__YOUR INSTRUCTIONS__
Leave out the pictures and copy everything else below exactly.

***** SUPPLIED DATA *****

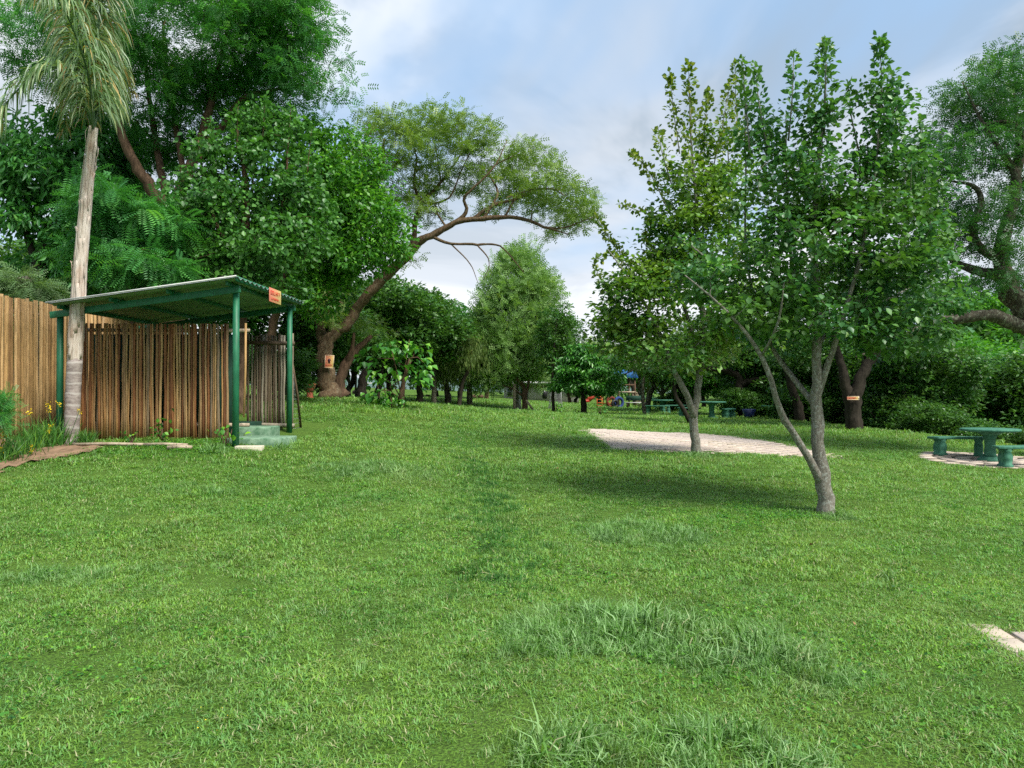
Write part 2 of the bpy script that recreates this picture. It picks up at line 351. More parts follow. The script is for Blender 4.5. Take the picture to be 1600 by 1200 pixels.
class MB:
    def __init__(s): s.V = []; s.F3 = []; s.F4 = []; s.n = 0
    def add(s, V, F):
        V = np.asarray(V, float)
        for f in F: (s.F3 if len(f) == 3 else s.F4).append([i + s.n for i in f]) if len(f) <= 4 else s._fan(f)
        s.V.append(V); s.n += len(V); return s
    def _fan(s, f):
        for i in range(1, len(f)-1): s.F3.append([f[0]+s.n, f[i]+s.n, f[i+1]+s.n])
    def box(s, c, d, rz=0, M=None):
        x, y, z = [k/2 for k in d]
        V = np.array([[i*x, j*y, k*z] for i in (-1, 1) for j in (-1, 1) for k in (-1, 1)])
        if M is not None: V = V @ np.asarray(M).T
        if rz: c_, s_ = math.cos(rz), math.sin(rz); V = V @ np.array([[c_, -s_, 0], [s_, c_, 0], [0, 0, 1]]).T
        return s.add(V + np.asarray(c, float), [(0, 1, 3, 2), (4, 6, 7, 5), (0, 4, 5, 1), (2, 3, 7, 6), (0, 2, 6, 4), (1, 5, 7, 3)])
    def beam(s, a, b, w, h):
        a, b = np.asarray(a, float), np.asarray(b, float); d = b - a; L = np.linalg.norm(d); d /= L
        up = np.array([0, 0, 1.0]) if abs(d[2]) < 0.95 else np.array([0, 1.0, 0])
        r = np.cross(d, up); r /= np.linalg.norm(r); u = np.cross(r, d)
        V = [a + d*t*L + r*i*w/2 + u*k*h/2 for t in (0, 1) for i in (-1, 1) for k in (-1, 1)]
        return s.add(V, [(0, 1, 3, 2), (4, 6, 7, 5), (0, 4, 5, 1), (2, 3, 7, 6), (0, 2, 6, 4), (1, 5, 7, 3)])
    def tube(s, pts, rad, n=8, cap=True, jit=0.0, ph=0.0):
        pts = np.asarray(pts, float); m = len(pts)
        rad = np.broadcast_to(np.asarray(rad, float), (m,))
        t = np.gradient(pts, axis=0); t /= np.linalg.norm(t, axis=1)[:, None] + 1e-9
        a = np.array([1.0, 0, 0]) if abs(t[0][0]) < 0.8 else np.array([0, 1.0, 0])
        nrm = np.cross(t[0], a); nrm /= np.linalg.norm(nrm)
        th = np.arange(n) * 2*math.pi/n + ph; V = []
        for i in range(m):
            nrm = nrm - t[i]*np.dot(nrm, t[i]); nrm /= np.linalg.norm(nrm) + 1e-9
            b = np.cross(t[i], nrm)
            rr = rad[i] * (1 + (jit*rng.standard_normal(n) if jit else 0))
            V.append(pts[i] + (np.cos(th)*rr)[:, None]*nrm + (np.sin(th)*rr)[:, None]*b)
        V = np.concatenate(V); F = []
        for i in range(m-1):
            for j in range(n):
                k = (j+1) % n; F.append((i*n+j, i*n+k, (i+1)*n+k, (i+1)*n+j))
        if cap: F.append(tuple(range(n-1, -1, -1))); F.append(tuple((m-1)*n + j for j in range(n)))
        return s.add(V, F)
    def lathe(s, prof, c=(0, 0, 0), n=20, sx=1, sy=1):
        V = []; F = []; m = len(prof)
        for r, z in prof:
            for j in range(n):
                a = 2*math.pi*j/n; V.append((c[0]+r*sx*math.cos(a), c[1]+r*sy*math.sin(a), c[2]+z))
        for i in range(m-1):
            for j in range(n):
                k = (j+1) % n; F.append((i*n+j, i*n+k, (i+1)*n+k, (i+1)*n+j))
        F.append(tuple(range(n-1, -1, -1))); F.append(tuple((m-1)*n+j for j in range(n)))
        return s.add(V, F)
    def prism(s, poly, z0, z1):
        n = len(poly); V = [(x, y, z0) for x, y in poly] + [(x, y, z1) for x, y in poly]
        F = [tuple(range(n-1, -1, -1)), tuple(range(n, 2*n))] + [(i, (i+1) % n, n+(i+1) % n, n+i) for i in range(n)]
        return s.add(V, F)
    def mesh(s, name, smooth=False):
        F = []
        if s.F3: F.append(np.array(s.F3))
        if s.F4: F.append(np.array(s.F4))
        return mesh_np(name, np.concatenate(s.V), F, smooth=smooth)
    def build(s, name, m, parent=None, smooth=False, loc=None, rot=None, bevel=0):
        o = link(name, s.mesh(name, smooth), m, parent, loc, rot)
        if bevel:
            b = o.modifiers.new('bevel', 'BEVEL'); b.width = bevel; b.segments = 2; b.limit_method = 'ANGLE'
        return o
def shift(m, off): return m.V.__setitem__(slice(None), [v - np.asarray(off) for v in m.V])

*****

__SOLUTION TO THE EXERCISE__
Write part 2 of the bpy script that recreates this picture. It picks up at line 351. More parts follow. The script is for Blender 4.5. Take the picture to be 1600 by 1200 pixels.
class MB:
    def __init__(s): s.V = []; s.F3 = []; s.F4 = []; s.n = 0
    def add(s, V, F):
        V = np.asarray(V, float)
        for f in F: (s.F3 if len(f) == 3 else s.F4).append([i + s.n for i in f]) if len(f) <= 4 else s._fan(f)
        s.V.append(V); s.n += len(V); return s
    def _fan(s, f):
        for i in range(1, len(f)-1): s.F3.append([f[0]+s.n, f[i]+s.n, f[i+1]+s.n])
    def box(s, c, d, rz=0, M=None):
        x, y, z = [k/2 for k in d]
        V = np.array([[i*x, j*y, k*z] for i in (-1, 1) for j in (-1, 1) for k in (-1, 1)])
        if M is not None: V = V @ np.asarray(M).T
        if rz: c_, s_ = math.cos(rz), math.sin(rz); V = V @ np.array([[c_, -s_, 0], [s_, c_, 0], [0, 0, 1]]).T
        return s.add(V + np.asarray(c, float), [(0, 1, 3, 2), (4, 6, 7, 5), (0, 4, 5, 1), (2, 3, 7, 6), (0, 2, 6, 4), (1, 5, 7, 3)])
    def beam(s, a, b, w, h):
        a, b = np.asarray(a, float), np.asarray(b, float); d = b - a; L = np.linalg.norm(d); d /= L
        up = np.array([0, 0, 1.0]) if abs(d[2]) < 0.95 else np.array([0, 1.0, 0])
        r = np.cross(d, up); r /= np.linalg.norm(r); u = np.cross(r, d)
        V = [a + d*t*L + r*i*w/2 + u*k*h/2 for t in (0, 1) for i in (-1, 1) for k in (-1, 1)]
        return s.add(V, [(0, 1, 3, 2), (4, 6, 7, 5), (0, 4, 5, 1), (2, 3, 7, 6), (0, 2, 6, 4), (1, 5, 7, 3)])
    def tube(s, pts, rad, n=8, cap=True, jit=0.0, ph=0.0):
        pts = np.asarray(pts, float); m = len(pts)
        rad = np.broadcast_to(np.asarray(rad, float), (m,))
        t = np.gradient(pts, axis=0); t /= np.linalg.norm(t, axis=1)[:, None] + 1e-9
        a = np.array([1.0, 0, 0]) if abs(t[0][0]) < 0.8 else np.array([0, 1.0, 0])
        nrm = np.cross(t[0], a); nrm /= np.linalg.norm(nrm)
        th = np.arange(n) * 2*math.pi/n + ph; V = []
        for i in range(m):
            nrm = nrm - t[i]*np.dot(nrm, t[i]); nrm /= np.linalg.norm(nrm) + 1e-9
            b = np.cross(t[i], nrm)
            rr = rad[i] * (1 + (jit*rng.standard_normal(n) if jit else 0))
            V.append(pts[i] + (np.cos(th)*rr)[:, None]*nrm + (np.sin(th)*rr)[:, None]*b)
        V = np.concatenate(V); F = []
        for i in range(m-1):
            for j in range(n):
                k = (j+1) % n; F.append((i*n+j, i*n+k, (i+1)*n+k, (i+1)*n+j))
        if cap: F.append(tuple(range(n-1, -1, -1))); F.append(tuple((m-1)*n + j for j in range(n)))
        return s.add(V, F)
    def lathe(s, prof, c=(0, 0, 0), n=20, sx=1, sy=1):
        V = []; F = []; m = len(prof)
        for r, z in prof:
            for j in range(n):
                a = 2*math.pi*j/n; V.append((c[0]+r*sx*math.cos(a), c[1]+r*sy*math.sin(a), c[2]+z))
        for i in range(m-1):
            for j in range(n):
                k = (j+1) % n; F.append((i*n+j, i*n+k, (i+1)*n+k, (i+1)*n+j))
        F.append(tuple(range(n-1, -1, -1))); F.append(tuple((m-1)*n+j for j in range(n)))
        return s.add(V, F)
    def prism(s, poly, z0, z1):
        n = len(poly); V = [(x, y, z0) for x, y in poly] + [(x, y, z1) for x, y in poly]
        F = [tuple(range(n-1, -1, -1)), tuple(range(n, 2*n))] + [(i, (i+1) % n, n+(i+1) % n, n+i) for i in range(n)]
        return s.add(V, F)
    def mesh(s, name, smooth=False):
        F = []
        if s.F3: F.append(np.array(s.F3))
        if s.F4: F.append(np.array(s.F4))
        return mesh_np(name, np.concatenate(s.V), F, smooth=smooth)
    def build(s, name, m, parent=None, smooth=False, loc=None, rot=None, bevel=0):
        o = link(name, s.mesh(name, smooth), m, parent, loc, rot)
        if bevel:
            b = o.modifiers.new('bevel', 'BEVEL'); b.width = bevel; b.segments = 2; b.limit_method = 'ANGLE'
        return o
def shift(m, off): return m.V.__setitem__(slice(None), [v - np.asarray(off) for v in m.V])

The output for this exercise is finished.